Maxell said Tuesday that it believes rising costs and shrinking margins will make a price increase “inevitable” on all magnetic tape products.
The company is evaluating when to hike prices, by how much and for which products, Don Patrican, executive vice president at Maxell, said in an interview. Maxell Corp. of America, based in Fairlawn, N.J., is a division of Japan’s Hitachi-Maxell Ltd.
Like the hard-disk-drive industry, the tape market has also been plagued by declining prices, even as development costs have held steady. Meanwhile, some companies have begun seeking alternative methods to archival storage, such as magneto-optical jukeboxes or other media that can be quickly backed up and recovered in case of an emergency.
Patrican said Maxell has been absorbing increased costs, including rising prices of the petrochemicals used in designing the base films that form the tape. But he said other fixed costs including resins, oxides and even insurance costs have played a role.
Hypothetically, he said, tape prices might be affected by oil prices alone, which topped $44.50 per barrel Tuesday, partially in response to Hurricane Ivan’s potential impact on the Gulf of Mexico oil rigs. Oil prices reached a record high of $49.40 a barrel Aug. 20.
“We consider ourselves a leadership company, and we’re willing to take the initiative to attempt to do this,” Patrican said. “A lot of detailed notifications have to be given” to customers, he said.
Patrican declined to specify how long the review process might take, or what products might end up being affected. “There will be a lot of studying this intently over the near future,” Patrican added. “We’re serious about this.”
The as-yet-undisclosed price increases will affect all aspects of Maxell’s tape business, Patrican said, including computer media products such as SuperDLTtape and LTO Ultrium tape; professional-use tape; and consumer products such as VHS and camcorder tape. The price increases will not touch Maxell’s optical products, such as CD-ROM media, Patrican said.
In one analyst’s eyes, Maxell’s decision comes at exactly the wrong time, when enterprises are looking for an alternative to tape-based storage. Customers are looking to lower costs, not to absorb the added costs of a price hike, said Peter Gerr, an analyst at The Enterprise Storage Group in Milford, Mass.
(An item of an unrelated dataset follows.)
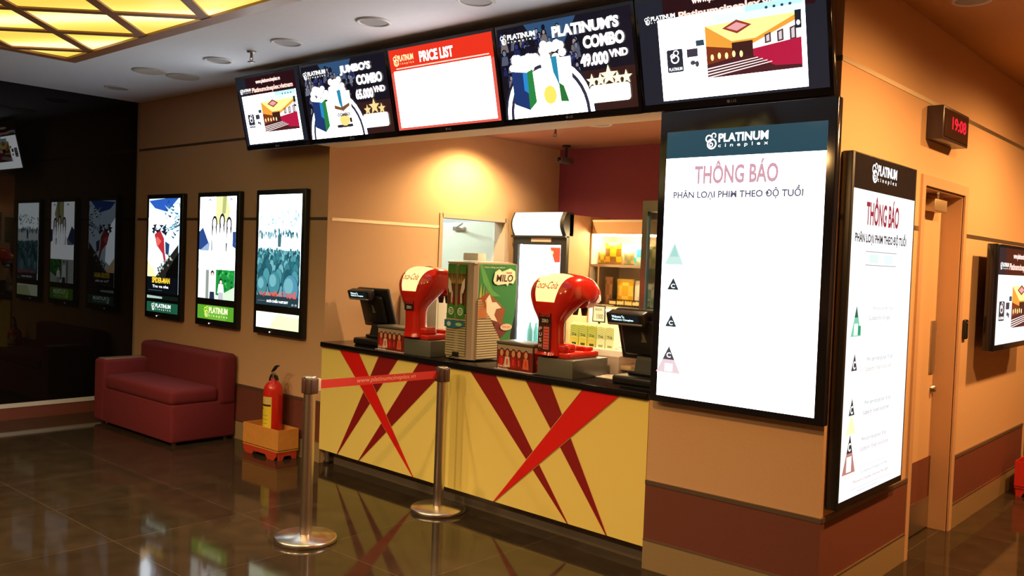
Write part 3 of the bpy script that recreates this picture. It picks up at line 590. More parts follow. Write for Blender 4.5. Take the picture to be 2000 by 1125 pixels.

“For many large enterprises, tape media costs are a significant capital expenditure,” Gerr said. “These companies manage tens of thousands of tape cartridges a year. That means that many organizations are looking at tape-replacement strategies for reliable lower-cost management, such as ATA[-based disk storage].”
In recent briefings Gerr has had with IBM, Quantum Corp. and Advanced Digital Information Corp. (ADIC), the subject of media price hikes hasn’t been brought up, he said.
Is tape dead? Click here for a column analyzing the market.
At press time, it was unclear what effect Maxell’s move would have on other suppliers. A representative for rival Imation Corp., based in Oakdale, Minn., declined to comment; and representatives at Sony’s storage solutions business in New Jersey could not be reached by press time.
Representatives at Quantum Corp. also declined to comment, as did Certance LLC, formerly known as Seagate’s tape unit. Deborah Redmond, a spokeswoman for Certance, based in Costa Mesa, Calif., said Certance was one of the founders of the LTO (Linear Tape Open) tape technology and would not comment on the actions of Maxell, an LTO licensee.
On the other hand, analyst Bob Freeman of Ojai, Calif.-based Freeman Associates, said the tape market has been under pressure for months, and that Maxell’s move was overdue. “There’s a real rationale here,” Freeman said. “All vendors are suffering under the same price squeeze. Something has to happen; one of the major players is going to have to make a difficult move.”
Pricing for tape media has remained volatile, Freeman said. Prices for first-generation LTO media have crept below $30 to as low as $25 in the spot market, while LTO-2 pricing has slipped down to $60 or even $50what Freeman called “fire-sale pricing.”
Click here to read about the battle between disk and tape for storage supremacy.
Maxell began tipping its move in June, when company executives publicly noted declining sales.
“In computer tapes operations, net sales and operating income decreased,” Hitachi-Maxell president and CEO Norio Akai wrote in the company’s annual report, published in June.
“While demand for computer tapes grew steadily as customers handled increasingly high volumes of data, the shift in demand toward products with storage capacities above 100GB was slower than we had anticipated. Also, product price deterioration due to fierce competition in the market for products with storage capacities below 100GB exceeded expectations.”
Hitachi-Maxell places its tape operations in two business units: “Information Storage Media,” which includes its enterprise tape and optical disk products; and “Audio-Video Tape,” which includes consumer tape as well as its Mini-Disc products.
The information-storage unit remained flat, recording $1.02 billion in fiscal year 2003 and $1.02 billion in fiscal year 2004. The audio-video unit, however, continued to decline, shrinking from $388 million in fiscal year 2003 to $357.4 million in fiscal year 2004.